Islã alemão, euro-Islã: são apenas rótulos que não me dizem muita coisa. Se falamos, por exemplo, sobre os muçulmanos da Indonésia ou do Canadá, não usamos termos como Islã canadense ou indonésio. A história do Islã mostra que os muçulmanos sempre se adaptaram a estruturas sociais existentes. Posso imaginar como os muçulmanos na Alemanha poderiam – e deveriam – praticar sua fé. Antes de tudo: os muçulmanos fazem parte desta sociedade, então os legisladores precisam criar um marco dentro do qual estas pessoas podem praticar a religião. E vice-versa: os muçulmanos precisam aceitar que outros valores e costumes também existem nesta sociedade. Não devem impor os seus padrões de bom e mau, moral e imoral, sobre os outros. Quando, por exemplo, as pessoas se vestem de modo mais permissivo em público, isso não deve ser censurado pelos muçulmanos. Tenho em mente uma coexistência caracterizada pelo respeito mútuo.

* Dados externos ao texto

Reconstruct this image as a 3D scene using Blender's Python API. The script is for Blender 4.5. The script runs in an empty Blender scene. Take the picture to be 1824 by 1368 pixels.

Nos debates públicos, o Islã e os muçulmanos são frequentemente associados com a violência. Todo aquele que se expõe e explica que não é bem assim, que o Islã é uma religião de paz, acaba sendo ridicularizado. Como os muçulmanos podem defender, de maneira plausível, a sua religião neste país?

De forma alguma ofendendo-se ou retirando-se, dizendo que os muçulmanos não serão aceitos ou ouvidos independentemente do que fizerem. Seria errado se retirar do diálogo e cultivar um clima de ressentimento. Exatamente neste momento, é importante que os muçulmanos vivam sua fé com confiança, avancem assertivamente em público e se pronunciem em toda a oportunidade disponível. E, sobretudo, o que importa é viver e defender os valores que distinguem o Islã: misericórdia, bondade, caridade, paz de espírito, paciência.